Sometimes called a museum without walls, the city of Kyongju is like a living, breathing Korean history lesson. The capital of the Shilla Dynasty for almost 1000 years the city became Kyongjuone of the largest in the world after Shilla unified the peninsula in A.D. 676. You can find a nearly endless supply of Buddhist temples, burial mounds, statues, pagodas etc. just by walking around town.

Nearby are two of the greatest monuments to Korean Buddhism and most popular sights in Korea; Pulguk Temple and Sokkuram Grotto. The Kyongju National Museum has an extensive Shilla and Buddhist collection plus the renowned (in Korea anyway) 'Emille Bell'.
The best way to get to Kyongju is by train. There are frequent trains to Kyongju in a wide variety of price ranges from nearly anyplace on the peninsula. Express buses can get caught in traffic but are usually cheaper and more flexible (schedule-wise) than the train.

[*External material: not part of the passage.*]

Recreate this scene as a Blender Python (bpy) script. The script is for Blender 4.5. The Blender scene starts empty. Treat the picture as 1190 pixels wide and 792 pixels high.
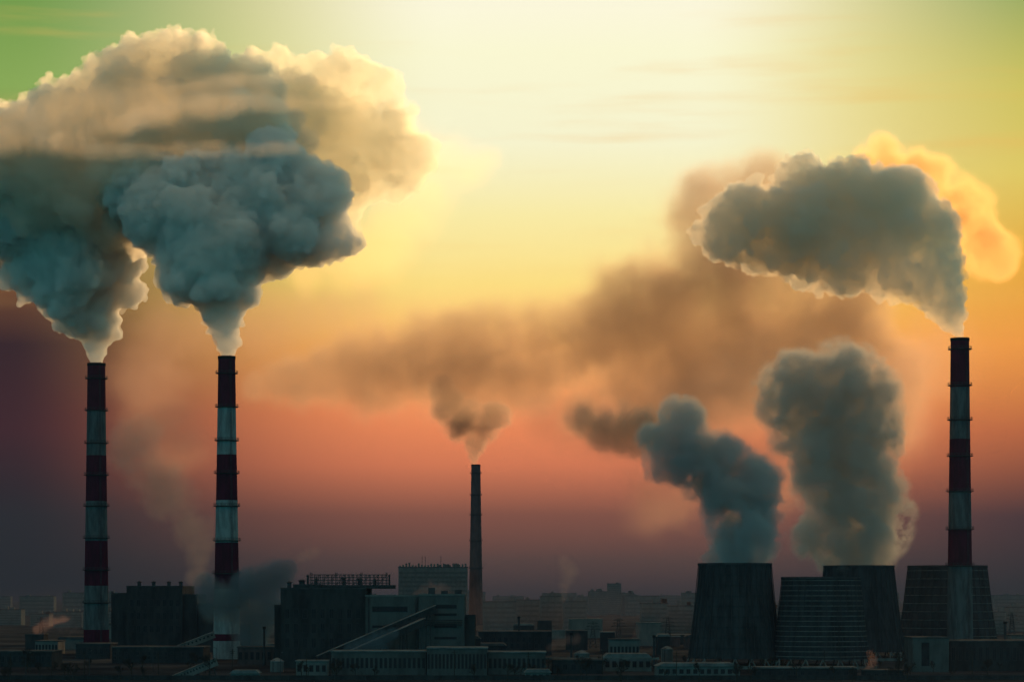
import bpy, math, random
import numpy as np
from mathutils import Vector, Matrix
R = math.radians
F = 2799.0          # focal length in photo pixels
HZ = 690.0          # row of the horizon in the photograph
CAMZ = 38.0
scn = bpy.context.scene
COL = scn.collection

# ------------------------------------------------------------------ camera
cam = bpy.data.cameras.new('camera')
cam.sensor_width = 36.0
cam.lens = 36.0 * F / 1190.0
cam.shift_y = (HZ - 396.0) / 1190.0
cam.clip_start = 1.0
cam.clip_end = 60000.0
camo = bpy.data.objects.new('camera', cam)
COL.objects.link(camo)
camo.location = (0, 0, CAMZ)
camo.rotation_euler = (R(90), 0, 0)
scn.camera = camo

# ------------------------------------------------------------------ render / view
scn.view_settings.view_transform = 'Standard'
scn.view_settings.look = 'None'
scn.view_settings.gamma = 1.0
scn.view_settings.use_curve_mapping = False
scn.view_settings.exposure = 0.0
cy = scn.cycles
cy.use_denoising = True
try: cy.denoiser = 'OPENIMAGEDENOISE'
except Exception: pass
cy.max_bounces = 10
cy.diffuse_bounces = 2
cy.glossy_bounces = 1
cy.transmission_bounces = 2
cy.volume_bounces = 8
cy.transparent_max_bounces = 32
cy.volume_step_rate = 1.0
cy.volume_max_steps = 256
cy.use_adaptive_sampling = True
cy.adaptive_threshold = 0.02
cy.caustics_reflective = False
cy.caustics_refractive = False

# ------------------------------------------------------------------ sun and sky
SUN_AZ, SUN_EL = 13.0, 12.0      # degrees right of the view axis, above the horizon
sun = bpy.data.lights.new('sun', 'SUN')
sun.energy = 5.0
sun.color = (1.0, 0.60, 0.26)
sun.angle = R(0.6)
suno = bpy.data.objects.new('sun', sun)
COL.objects.link(suno)
sd = Vector((math.sin(R(SUN_AZ)) * math.cos(R(SUN_EL)), math.cos(R(SUN_AZ)) * math.cos(R(SUN_EL)), math.sin(R(SUN_EL))))
suno.rotation_euler = sd.to_track_quat('Z', 'Y').to_euler()

def lin(c):
    return tuple((x / 255.0 / 12.92) if x / 255.0 <= 0.04045 else ((x / 255.0 + 0.055) / 1.055) ** 2.4 for x in c)

world = bpy.data.worlds.new('World')
scn.world = world
world.use_nodes = True
nt = world.node_tree
nt.nodes.clear()
def N(nt, t, **kw):
    n = nt.nodes.new(t)
    for k, v in kw.items():
        if k.startswith('i_'): n.inputs[k[2:]].default_value = v
        else: setattr(n, k, v)
    return n
def M(nt, op, a, b=None, c=None, clamp=False):
    n = nt.nodes.new('ShaderNodeMath'); n.operation = op; n.use_clamp = clamp
    for i, v in enumerate((a, b, c)):
        if v is None: continue
        if isinstance(v, (int, float)): n.inputs[i].default_value = v
        else: nt.links.new(v, n.inputs[i])
    return n.outputs[0]
def smooth(nt, v, lo, hi):
    n = nt.nodes.new('ShaderNodeMapRange'); n.interpolation_type = 'SMOOTHSTEP'
    nt.links.new(v, n.inputs[0]); n.inputs[1].default_value = lo; n.inputs[2].default_value = hi
    return n.outputs[0]
def mixc(nt, f, a, b):
    n = nt.nodes.new('ShaderNodeMix'); n.data_type = 'RGBA'
    if isinstance(f, (int, float)): n.inputs[0].default_value = f
    else: nt.links.new(f, n.inputs[0])
    for s, v in ((6, a), (7, b)):
        if isinstance(v, tuple): n.inputs[s].default_value = (*v[:3], 1)
        else: nt.links.new(v, n.inputs[s])
    return n.outputs[2]
def ramp(nt, v, stops, space=True):
    n = nt.nodes.new('ShaderNodeValToRGB')
    nt.links.new(v, n.inputs[0])
    cr = n.color_ramp; cr.interpolation = 'LINEAR'
    while len(cr.elements) < len(stops): cr.elements.new(0.5)
    for e, (p, c) in zip(cr.elements, sorted(stops)):
        e.position = p; e.color = (*(lin(c) if space else c), 1)
    return n.outputs[0]

tc = N(nt, 'ShaderNodeTexCoord')
sep = N(nt, 'ShaderNodeSeparateXYZ'); nt.links.new(tc.outputs['Generated'], sep.inputs[0])
ypos = M(nt, 'MAXIMUM', sep.outputs[1], 0.05)
u = M(nt, 'DIVIDE', sep.outputs[0], ypos)
v = M(nt, 'DIVIDE', sep.outputs[2], ypos)
# ragged high haze streaks, very low contrast
mp = N(nt, 'ShaderNodeMapping'); nt.links.new(tc.outputs['Generated'], mp.inputs[0]); mp.inputs['Scale'].default_value = (5, 5, 55)
mp.inputs['Rotation'].default_value = (0, R(1.5), 0)
nz = N(nt, 'ShaderNodeTexNoise'); nt.links.new(mp.outputs[0], nz.inputs[0]); nz.inputs['Scale'].default_value = 1.6; nz.inputs['Detail'].default_value = 5
streak = smooth(nt, nz.outputs[0], 0.50, 0.78)
vs = M(nt, 'DIVIDE', M(nt, 'ADD', v, 0.02), 0.32)      # 0..1 from just under the horizon to above the frame
P = lambda py: ((HZ - py) / F + 0.02) / 0.32
SK = 1.16
cen = ramp(nt, vs, [(P(720), (30, 26, 34)), (P(690), (50, 42, 48)), (P(650), (105, 72, 64)), (P(600), (165, 96, 74)), (P(540), (230, 128, 84)), (P(480), (246, 142, 86)), (P(400), (255, 182, 98)),
                    (P(330), (255, 224, 130)), (P(250), (255, 240, 168)), (P(165), (255, 251, 212)), (P(60), (255, 252, 214)), (P(0), (255, 250, 222)), (P(-90), (200, 225, 160))])
lef = ramp(nt, vs, [(P(720), (6, 8, 18)), (P(680), (12, 12, 22)), (P(600), (22, 10, 22)), (P(500), (58, 22, 30)), (P(400), (48, 26, 32)), (P(330), (105, 66, 42)),
                    (P(200), (150, 130, 62)), (P(100), (140, 172, 88)), (P(0), (118, 156, 76)), (P(-90), (40, 90, 60))])
rig = ramp(nt, vs, [(P(720), (10, 10, 18)), (P(680), (24, 18, 26)), (P(600), (74, 36, 42)), (P(500), (188, 100, 54)), (P(400), (236, 150, 62)), (P(300), (232, 168, 50)),
                    (P(200), (228, 205, 92)), (P(100), (206, 196, 84)), (P(0), (150, 168, 84)), (P(-90), (70, 100, 40))])
wl = smooth(nt, u, -70 / F, -590 / F)
wr = smooth(nt, u, 200 / F, 680 / F)
front = mixc(nt, wr, mixc(nt, wl, cen, lef), rig)
front = mixc(nt, M(nt, 'MULTIPLY', streak, M(nt, 'MULTIPLY', smooth(nt, v, 0.09, 0.2), 0.34)), front, lin((245, 190, 100)))
wsum = M(nt, 'ADD', wl, wr)
bump_ = M(nt, 'MULTIPLY', M(nt, 'MULTIPLY', wsum, M(nt, 'SUBTRACT', 1.0, wsum)), smooth(nt, v, 0.06, 0.14))
gain = M(nt, 'ADD', 1.0, M(nt, 'MULTIPLY', smooth(nt, v, 0.20, 0.01), 0.55))
vm_ = N(nt, 'ShaderNodeCombineXYZ')
nt.links.new(gain, vm_.inputs[0]); nt.links.new(M(nt, 'MULTIPLY', gain, M(nt, 'SUBTRACT', 1.0, M(nt, 'MULTIPLY', bump_, 0.3))), vm_.inputs[1]); nt.links.new(M(nt, 'MULTIPLY', gain, M(nt, 'SUBTRACT', 1.0, M(nt, 'MULTIPLY', bump_, 1.2))), vm_.inputs[2])
fm = N(nt, 'ShaderNodeVectorMath', operation='MULTIPLY'); nt.links.new(front, fm.inputs[0]); nt.links.new(vm_.outputs[0], fm.inputs[1]); front = fm.outputs[0]
sky = N(nt, 'ShaderNodeTexSky', sky_type='NISHITA', sun_disc=False)
sky.sun_elevation = R(SUN_EL); sky.sun_rotation = R(SUN_AZ)
sky.air_density = 1.5; sky.dust_density = 2.0
tint = N(nt, 'ShaderNodeMix', data_type='RGBA', blend_type='MULTIPLY'); tint.inputs[0].default_value = 1.0
nt.links.new(sky.outputs[0], tint.inputs[6]); tint.inputs[7].default_value = (0.09, 1.05, 1.45, 1)
bgF = N(nt, 'ShaderNodeBackground'); nt.links.new(front, bgF.inputs[0]); bgF.inputs[1].default_value = SK
over = mixc(nt, smooth(nt, sep.outputs[2], 0.30, 0.85), tint.outputs[2], (2.3, 1.5, 0.6))  # warm overhead glow added to the sky to light the smoke tops
bgS = N(nt, 'ShaderNodeBackground'); nt.links.new(over, bgS.inputs[0]); bgS.inputs[1].default_value = 0.15
fw = M(nt, 'MULTIPLY', smooth(nt, sep.outputs[1], 0.75, 0.95), smooth(nt, sep.outputs[2], 0.5, 0.26))
ms = N(nt, 'ShaderNodeMixShader'); nt.links.new(fw, ms.inputs[0]); nt.links.new(bgS.outputs[0], ms.inputs[1]); nt.links.new(bgF.outputs[0], ms.inputs[2])
wo = N(nt, 'ShaderNodeOutputWorld'); nt.links.new(ms.outputs[0], wo.inputs[0])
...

After you arrive by far the best way to get around in Kyongju is to rent a car or bicycle. Sightseeing here is spread over a wide area and relying on public transportation can sometimes be a bit of a hassle.
Rental car: You can try calling Hertz in Seoul (they have a branch in Kyongju where you can pick up your car after arrival) at (02) 798-1515. Kyongju Rental Car in Kyongju (surprise) is at (0561) 41-6666.
Bicycle: they can be rented from a wide variety of places in the city (ask at the tourist information booth when you get off the train or bus) and cost 9000-12,000 won per day.